**INSTRUCTIONS FOR THE TASK**.
What lies from the line containing "The Blender Python" through the line containing "M_THRESH = None"? Print exactly those lines, with both ends, and no others.
** begin STORED RECORDS **
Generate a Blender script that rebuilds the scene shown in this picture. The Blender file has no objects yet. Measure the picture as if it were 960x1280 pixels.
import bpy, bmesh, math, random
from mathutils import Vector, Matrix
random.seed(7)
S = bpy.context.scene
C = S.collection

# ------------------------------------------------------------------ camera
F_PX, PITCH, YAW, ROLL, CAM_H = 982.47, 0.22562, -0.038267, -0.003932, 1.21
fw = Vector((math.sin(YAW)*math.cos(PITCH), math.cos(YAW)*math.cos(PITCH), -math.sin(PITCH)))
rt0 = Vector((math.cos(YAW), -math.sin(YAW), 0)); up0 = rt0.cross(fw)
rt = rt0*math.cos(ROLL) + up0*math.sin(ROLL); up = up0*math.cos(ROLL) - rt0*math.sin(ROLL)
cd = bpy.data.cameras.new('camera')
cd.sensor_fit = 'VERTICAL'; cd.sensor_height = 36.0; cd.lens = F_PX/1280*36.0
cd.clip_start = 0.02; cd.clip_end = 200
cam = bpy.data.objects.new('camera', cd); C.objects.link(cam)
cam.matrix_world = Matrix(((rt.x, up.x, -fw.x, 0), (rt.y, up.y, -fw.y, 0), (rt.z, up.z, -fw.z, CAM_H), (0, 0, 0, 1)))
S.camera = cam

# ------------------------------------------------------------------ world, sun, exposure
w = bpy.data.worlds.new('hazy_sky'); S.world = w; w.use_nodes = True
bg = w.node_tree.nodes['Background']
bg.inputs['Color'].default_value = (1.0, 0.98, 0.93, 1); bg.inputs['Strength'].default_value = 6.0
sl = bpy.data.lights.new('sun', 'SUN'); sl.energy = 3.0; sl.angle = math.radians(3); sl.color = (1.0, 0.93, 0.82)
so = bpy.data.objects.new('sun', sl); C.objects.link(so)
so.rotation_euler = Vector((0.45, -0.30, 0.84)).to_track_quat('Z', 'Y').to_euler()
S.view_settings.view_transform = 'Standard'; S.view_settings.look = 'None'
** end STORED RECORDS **
** begin STORED RECORDS **
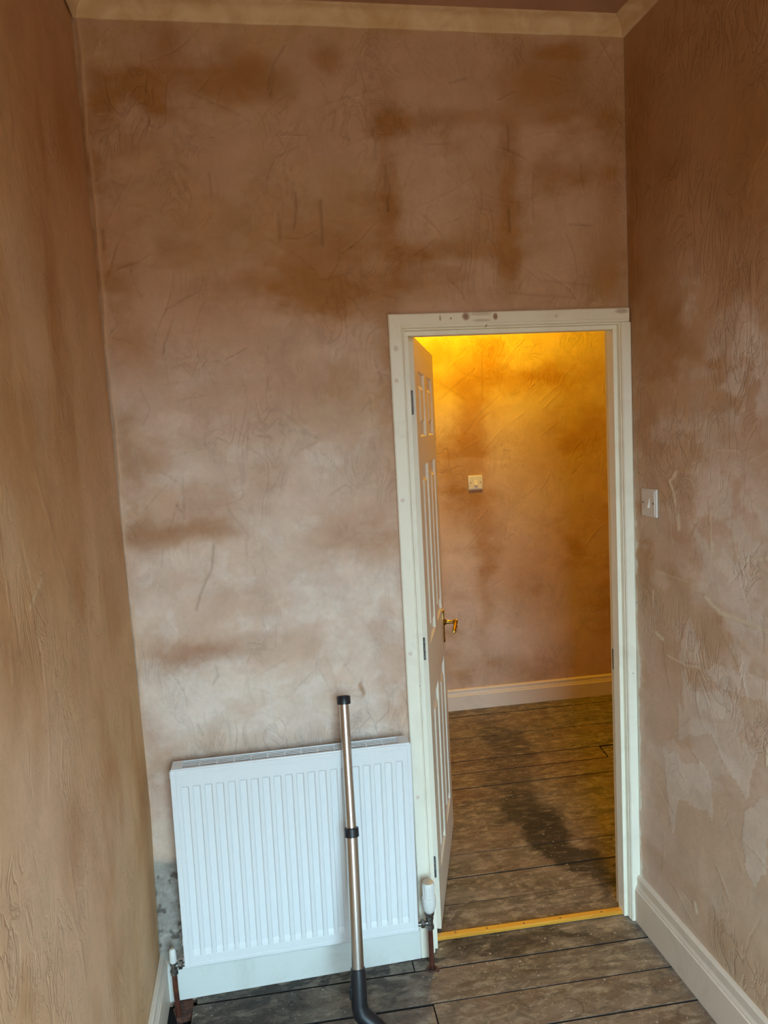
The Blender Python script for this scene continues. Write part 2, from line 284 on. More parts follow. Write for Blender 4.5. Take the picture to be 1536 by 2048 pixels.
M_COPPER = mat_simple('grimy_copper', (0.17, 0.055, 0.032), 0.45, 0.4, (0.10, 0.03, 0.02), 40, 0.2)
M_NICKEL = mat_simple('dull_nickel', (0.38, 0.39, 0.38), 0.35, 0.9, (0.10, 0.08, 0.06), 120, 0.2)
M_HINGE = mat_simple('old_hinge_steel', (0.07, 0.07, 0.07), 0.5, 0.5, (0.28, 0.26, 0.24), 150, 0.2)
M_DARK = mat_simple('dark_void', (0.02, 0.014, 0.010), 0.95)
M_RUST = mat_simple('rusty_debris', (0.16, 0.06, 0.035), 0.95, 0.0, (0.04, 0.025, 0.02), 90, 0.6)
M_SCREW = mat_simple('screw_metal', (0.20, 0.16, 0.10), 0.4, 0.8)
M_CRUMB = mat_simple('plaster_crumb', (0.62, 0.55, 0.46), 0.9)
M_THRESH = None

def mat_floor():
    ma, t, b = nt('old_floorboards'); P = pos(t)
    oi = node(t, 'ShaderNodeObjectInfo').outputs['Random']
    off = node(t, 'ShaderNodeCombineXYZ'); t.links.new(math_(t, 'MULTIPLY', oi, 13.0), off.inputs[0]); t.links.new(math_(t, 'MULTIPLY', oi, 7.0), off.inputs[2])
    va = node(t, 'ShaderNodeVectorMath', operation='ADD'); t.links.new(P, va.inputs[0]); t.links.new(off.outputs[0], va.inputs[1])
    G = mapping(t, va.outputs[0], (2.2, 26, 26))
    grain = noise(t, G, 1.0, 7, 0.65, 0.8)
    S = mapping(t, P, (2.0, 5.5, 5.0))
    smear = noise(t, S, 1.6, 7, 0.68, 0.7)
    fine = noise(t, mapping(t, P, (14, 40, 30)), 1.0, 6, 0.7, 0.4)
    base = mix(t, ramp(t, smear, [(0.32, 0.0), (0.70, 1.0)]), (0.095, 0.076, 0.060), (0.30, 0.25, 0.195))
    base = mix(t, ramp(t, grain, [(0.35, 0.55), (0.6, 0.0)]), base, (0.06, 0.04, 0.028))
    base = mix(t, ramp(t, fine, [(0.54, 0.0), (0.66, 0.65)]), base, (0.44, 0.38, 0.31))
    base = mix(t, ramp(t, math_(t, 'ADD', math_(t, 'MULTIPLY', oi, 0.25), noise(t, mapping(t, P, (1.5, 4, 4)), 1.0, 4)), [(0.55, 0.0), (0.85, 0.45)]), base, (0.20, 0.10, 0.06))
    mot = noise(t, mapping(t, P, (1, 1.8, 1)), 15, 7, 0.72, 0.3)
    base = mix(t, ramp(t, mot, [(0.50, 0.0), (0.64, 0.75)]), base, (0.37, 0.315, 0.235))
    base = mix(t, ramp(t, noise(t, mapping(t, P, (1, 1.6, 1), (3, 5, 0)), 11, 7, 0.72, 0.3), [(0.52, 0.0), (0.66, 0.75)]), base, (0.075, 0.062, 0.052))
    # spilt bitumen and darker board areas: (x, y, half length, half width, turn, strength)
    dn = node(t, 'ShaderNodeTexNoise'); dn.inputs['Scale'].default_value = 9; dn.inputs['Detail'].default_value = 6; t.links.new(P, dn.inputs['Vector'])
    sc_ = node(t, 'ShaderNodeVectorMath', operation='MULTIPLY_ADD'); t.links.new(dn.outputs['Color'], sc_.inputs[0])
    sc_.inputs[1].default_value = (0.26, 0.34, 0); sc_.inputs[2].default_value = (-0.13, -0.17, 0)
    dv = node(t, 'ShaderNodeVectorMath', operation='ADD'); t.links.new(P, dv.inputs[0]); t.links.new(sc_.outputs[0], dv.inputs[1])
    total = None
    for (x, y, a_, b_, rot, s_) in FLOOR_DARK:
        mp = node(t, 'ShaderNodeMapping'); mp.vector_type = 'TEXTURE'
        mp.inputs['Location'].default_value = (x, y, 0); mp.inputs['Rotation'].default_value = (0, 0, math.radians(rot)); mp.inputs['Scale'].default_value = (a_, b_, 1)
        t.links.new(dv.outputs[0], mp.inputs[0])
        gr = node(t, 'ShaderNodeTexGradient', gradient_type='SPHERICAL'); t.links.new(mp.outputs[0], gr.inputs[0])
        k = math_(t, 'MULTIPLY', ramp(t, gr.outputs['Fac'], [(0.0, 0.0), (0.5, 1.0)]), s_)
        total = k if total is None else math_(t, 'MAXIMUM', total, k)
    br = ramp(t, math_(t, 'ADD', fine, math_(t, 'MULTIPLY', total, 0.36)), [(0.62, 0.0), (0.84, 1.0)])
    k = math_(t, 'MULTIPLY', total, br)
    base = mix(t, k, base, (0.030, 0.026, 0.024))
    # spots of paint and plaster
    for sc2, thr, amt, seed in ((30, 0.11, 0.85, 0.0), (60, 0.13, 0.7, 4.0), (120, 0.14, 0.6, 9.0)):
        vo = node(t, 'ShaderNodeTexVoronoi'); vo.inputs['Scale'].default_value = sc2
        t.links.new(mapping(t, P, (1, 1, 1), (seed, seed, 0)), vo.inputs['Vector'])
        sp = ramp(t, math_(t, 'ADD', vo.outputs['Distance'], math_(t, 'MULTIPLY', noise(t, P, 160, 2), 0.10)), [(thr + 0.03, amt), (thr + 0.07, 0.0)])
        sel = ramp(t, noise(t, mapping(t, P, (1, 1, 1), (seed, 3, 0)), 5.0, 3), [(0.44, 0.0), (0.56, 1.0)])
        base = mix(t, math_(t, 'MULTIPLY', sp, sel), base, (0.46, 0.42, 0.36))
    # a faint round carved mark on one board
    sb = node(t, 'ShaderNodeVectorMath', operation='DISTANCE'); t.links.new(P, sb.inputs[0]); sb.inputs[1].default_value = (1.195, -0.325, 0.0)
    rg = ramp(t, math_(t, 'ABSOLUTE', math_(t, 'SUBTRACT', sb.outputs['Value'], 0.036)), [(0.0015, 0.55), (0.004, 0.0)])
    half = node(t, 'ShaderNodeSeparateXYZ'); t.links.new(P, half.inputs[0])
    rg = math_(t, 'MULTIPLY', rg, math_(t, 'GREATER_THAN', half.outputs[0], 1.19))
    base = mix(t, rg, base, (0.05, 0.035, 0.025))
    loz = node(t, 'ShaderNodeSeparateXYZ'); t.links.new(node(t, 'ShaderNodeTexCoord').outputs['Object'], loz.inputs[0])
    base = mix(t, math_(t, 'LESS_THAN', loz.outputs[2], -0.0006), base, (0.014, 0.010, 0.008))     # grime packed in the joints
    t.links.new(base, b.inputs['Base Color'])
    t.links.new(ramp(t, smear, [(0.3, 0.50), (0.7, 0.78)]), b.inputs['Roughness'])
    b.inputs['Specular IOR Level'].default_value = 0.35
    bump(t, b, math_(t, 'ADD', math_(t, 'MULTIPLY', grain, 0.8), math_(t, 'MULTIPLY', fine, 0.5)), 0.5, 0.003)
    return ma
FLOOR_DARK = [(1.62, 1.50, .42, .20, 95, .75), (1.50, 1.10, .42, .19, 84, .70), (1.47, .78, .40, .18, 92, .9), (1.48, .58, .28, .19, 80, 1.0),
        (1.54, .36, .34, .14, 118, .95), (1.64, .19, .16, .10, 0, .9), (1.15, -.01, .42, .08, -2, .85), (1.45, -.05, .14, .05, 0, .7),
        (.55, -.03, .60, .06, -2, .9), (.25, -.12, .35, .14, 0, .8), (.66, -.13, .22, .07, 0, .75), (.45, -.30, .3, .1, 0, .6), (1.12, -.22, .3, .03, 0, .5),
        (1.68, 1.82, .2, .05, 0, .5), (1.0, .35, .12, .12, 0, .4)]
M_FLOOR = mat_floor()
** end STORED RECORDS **
**FINAL RESULT**.
The Blender Python script for this scene continues. Write part 2, from line 284 on. More parts follow. Write for Blender 4.5. Take the picture to be 1536 by 2048 pixels.
M_COPPER = mat_simple('grimy_copper', (0.17, 0.055, 0.032), 0.45, 0.4, (0.10, 0.03, 0.02), 40, 0.2)
M_NICKEL = mat_simple('dull_nickel', (0.38, 0.39, 0.38), 0.35, 0.9, (0.10, 0.08, 0.06), 120, 0.2)
M_HINGE = mat_simple('old_hinge_steel', (0.07, 0.07, 0.07), 0.5, 0.5, (0.28, 0.26, 0.24), 150, 0.2)
M_DARK = mat_simple('dark_void', (0.02, 0.014, 0.010), 0.95)
M_RUST = mat_simple('rusty_debris', (0.16, 0.06, 0.035), 0.95, 0.0, (0.04, 0.025, 0.02), 90, 0.6)
M_SCREW = mat_simple('screw_metal', (0.20, 0.16, 0.10), 0.4, 0.8)
M_CRUMB = mat_simple('plaster_crumb', (0.62, 0.55, 0.46), 0.9)
M_THRESH = None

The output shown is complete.